Sur le plan commercial, après 20 mois de pandémie, l’organisation voudra relancer sa machine à revenus, dans les secteurs sportif et artistique. Cela demandera d’immenses efforts de coordination avec ses partenaires. Et il faudra s’assurer que la clientèle soit au rendez-vous.

L’expérience de France Margaret Bélanger servira bien le Canadien. Elle connaît la boîte comme le fond de sa poche, y travaillant depuis 2013. Mais ses liens avec l’organisation sont plus anciens.

Avocate chez Stikeman Elliott, elle était de l’équipe juridique ayant conseillé George Gillett lors de son achat du Canadien, en 2001. Huit ans plus tard, elle était au cœur des discussions lorsque l’Américain a vendu l’équipe au groupe de Geoff Molson.

La transaction conclue, invoquant l’expertise accumulée durant toutes ces années aux côtés de George Gillett, France Margaret Bélanger a convaincu Geoff Molson de confier à Stikeman Elliott des dossiers juridiques, comme elle l’a raconté dans une passionnante entrevue menée par Mario Langlois au 98,5 FM il y a deux ans.

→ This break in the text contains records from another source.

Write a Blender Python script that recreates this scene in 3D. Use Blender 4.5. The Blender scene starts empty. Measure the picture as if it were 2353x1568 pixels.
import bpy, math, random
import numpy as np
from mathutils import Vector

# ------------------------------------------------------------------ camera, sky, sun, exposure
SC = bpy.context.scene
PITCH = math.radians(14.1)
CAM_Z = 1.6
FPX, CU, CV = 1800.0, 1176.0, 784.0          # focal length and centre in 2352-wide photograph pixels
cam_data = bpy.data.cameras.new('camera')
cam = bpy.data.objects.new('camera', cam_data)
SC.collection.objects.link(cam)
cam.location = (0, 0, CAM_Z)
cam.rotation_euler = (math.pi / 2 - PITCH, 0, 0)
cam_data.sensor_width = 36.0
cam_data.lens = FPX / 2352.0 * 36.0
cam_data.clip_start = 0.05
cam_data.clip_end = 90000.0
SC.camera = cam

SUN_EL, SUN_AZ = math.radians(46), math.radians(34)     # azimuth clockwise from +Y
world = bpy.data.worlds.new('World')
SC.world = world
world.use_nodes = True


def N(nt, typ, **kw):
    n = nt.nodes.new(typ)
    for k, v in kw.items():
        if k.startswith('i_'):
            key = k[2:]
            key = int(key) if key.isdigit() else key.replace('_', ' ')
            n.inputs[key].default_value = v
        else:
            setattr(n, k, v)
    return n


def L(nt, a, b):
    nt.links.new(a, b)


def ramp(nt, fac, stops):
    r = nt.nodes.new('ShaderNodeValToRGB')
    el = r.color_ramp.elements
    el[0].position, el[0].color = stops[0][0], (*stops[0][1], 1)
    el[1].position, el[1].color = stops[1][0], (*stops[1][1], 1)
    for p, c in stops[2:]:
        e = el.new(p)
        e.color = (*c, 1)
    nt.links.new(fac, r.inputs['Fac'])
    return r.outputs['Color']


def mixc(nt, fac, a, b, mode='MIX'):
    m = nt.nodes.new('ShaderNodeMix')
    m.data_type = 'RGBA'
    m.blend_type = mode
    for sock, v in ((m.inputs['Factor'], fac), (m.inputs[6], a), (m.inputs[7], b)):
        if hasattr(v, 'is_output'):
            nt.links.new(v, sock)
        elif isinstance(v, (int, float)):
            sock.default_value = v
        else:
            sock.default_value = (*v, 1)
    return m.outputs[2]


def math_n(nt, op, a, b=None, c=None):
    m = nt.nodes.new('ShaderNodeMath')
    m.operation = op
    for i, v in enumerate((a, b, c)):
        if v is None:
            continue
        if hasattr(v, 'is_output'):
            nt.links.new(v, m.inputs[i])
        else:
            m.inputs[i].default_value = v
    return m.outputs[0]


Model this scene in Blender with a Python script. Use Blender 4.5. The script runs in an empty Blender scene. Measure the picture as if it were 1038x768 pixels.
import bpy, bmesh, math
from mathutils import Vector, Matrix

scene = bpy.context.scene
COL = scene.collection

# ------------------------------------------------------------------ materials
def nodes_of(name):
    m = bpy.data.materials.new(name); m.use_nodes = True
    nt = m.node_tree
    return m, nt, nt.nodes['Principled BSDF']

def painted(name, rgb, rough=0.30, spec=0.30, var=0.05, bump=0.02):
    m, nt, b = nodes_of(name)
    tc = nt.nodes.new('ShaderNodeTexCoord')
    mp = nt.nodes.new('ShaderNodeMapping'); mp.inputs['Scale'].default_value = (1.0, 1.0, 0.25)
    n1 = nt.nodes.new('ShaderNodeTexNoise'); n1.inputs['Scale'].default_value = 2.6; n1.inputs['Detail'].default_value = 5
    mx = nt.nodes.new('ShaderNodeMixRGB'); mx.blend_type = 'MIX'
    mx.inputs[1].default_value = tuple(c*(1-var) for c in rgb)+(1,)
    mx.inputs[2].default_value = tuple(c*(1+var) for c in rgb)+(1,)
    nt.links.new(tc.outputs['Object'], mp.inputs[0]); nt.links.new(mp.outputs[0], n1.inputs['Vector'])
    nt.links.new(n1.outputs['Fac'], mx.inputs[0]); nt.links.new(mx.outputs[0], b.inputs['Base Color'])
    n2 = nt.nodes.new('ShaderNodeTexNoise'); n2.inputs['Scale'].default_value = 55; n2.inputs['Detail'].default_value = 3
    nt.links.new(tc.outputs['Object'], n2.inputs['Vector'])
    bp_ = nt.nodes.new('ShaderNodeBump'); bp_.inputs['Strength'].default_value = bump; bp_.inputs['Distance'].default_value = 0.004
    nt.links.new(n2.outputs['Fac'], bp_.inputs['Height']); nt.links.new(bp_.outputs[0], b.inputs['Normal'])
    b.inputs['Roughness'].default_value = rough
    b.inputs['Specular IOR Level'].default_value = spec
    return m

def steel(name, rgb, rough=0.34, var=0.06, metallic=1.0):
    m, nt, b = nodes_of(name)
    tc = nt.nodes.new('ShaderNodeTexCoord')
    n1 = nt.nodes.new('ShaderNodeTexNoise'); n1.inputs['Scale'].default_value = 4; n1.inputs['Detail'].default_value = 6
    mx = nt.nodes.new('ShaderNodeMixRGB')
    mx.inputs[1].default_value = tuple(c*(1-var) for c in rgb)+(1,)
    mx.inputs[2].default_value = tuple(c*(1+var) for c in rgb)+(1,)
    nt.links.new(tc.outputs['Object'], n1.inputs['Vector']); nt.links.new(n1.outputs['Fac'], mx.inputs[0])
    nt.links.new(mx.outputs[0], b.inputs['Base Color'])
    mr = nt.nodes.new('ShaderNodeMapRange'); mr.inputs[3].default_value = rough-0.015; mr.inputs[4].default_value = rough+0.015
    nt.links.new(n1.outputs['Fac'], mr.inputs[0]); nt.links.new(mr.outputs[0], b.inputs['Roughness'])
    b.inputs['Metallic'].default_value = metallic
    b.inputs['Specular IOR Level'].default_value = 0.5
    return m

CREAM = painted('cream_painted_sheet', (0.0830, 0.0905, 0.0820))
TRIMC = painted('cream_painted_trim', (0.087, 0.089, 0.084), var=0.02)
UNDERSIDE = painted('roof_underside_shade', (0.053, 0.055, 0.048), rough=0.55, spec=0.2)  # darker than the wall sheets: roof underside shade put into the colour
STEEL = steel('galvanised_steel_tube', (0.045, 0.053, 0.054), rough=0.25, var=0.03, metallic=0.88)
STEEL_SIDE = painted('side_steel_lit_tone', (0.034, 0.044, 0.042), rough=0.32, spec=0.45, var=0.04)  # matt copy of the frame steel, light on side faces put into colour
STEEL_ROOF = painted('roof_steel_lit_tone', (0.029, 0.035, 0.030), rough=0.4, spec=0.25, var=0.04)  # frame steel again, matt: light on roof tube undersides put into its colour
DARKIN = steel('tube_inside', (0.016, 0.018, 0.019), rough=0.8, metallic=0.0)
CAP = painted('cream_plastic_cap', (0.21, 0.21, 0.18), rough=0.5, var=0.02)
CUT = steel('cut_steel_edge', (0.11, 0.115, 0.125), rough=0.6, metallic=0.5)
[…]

« De fil en aiguille, j’ai fait un tas de dossiers pour eux, a-t-elle expliqué. Et à un moment donné, Geoff a décidé qu’il voulait avoir toute la fonction juridique à l’interne, ce qui n’existait pas au Groupe CH, qui prenait alors pas mal d’ampleur. C’est là que je me suis jointe à l’organisation. »

France Margaret Bélanger connaît bien les coulisses du Canadien depuis plus de 20 ans. Son parcours est exceptionnel et cette nomination marquante le couronne en partie. Souhaitons maintenant qu’elle use de son influence pour que le secteur hockey de l’organisation brise à son tour un plafond de verre en embauchant des femmes comme entraîneuses adjointes ou conseillères au développement des joueurs, comme l’ont déjà fait les Buccaneers de Tampa Bay (NFL) et les Maple Leafs de Toronto (LNH).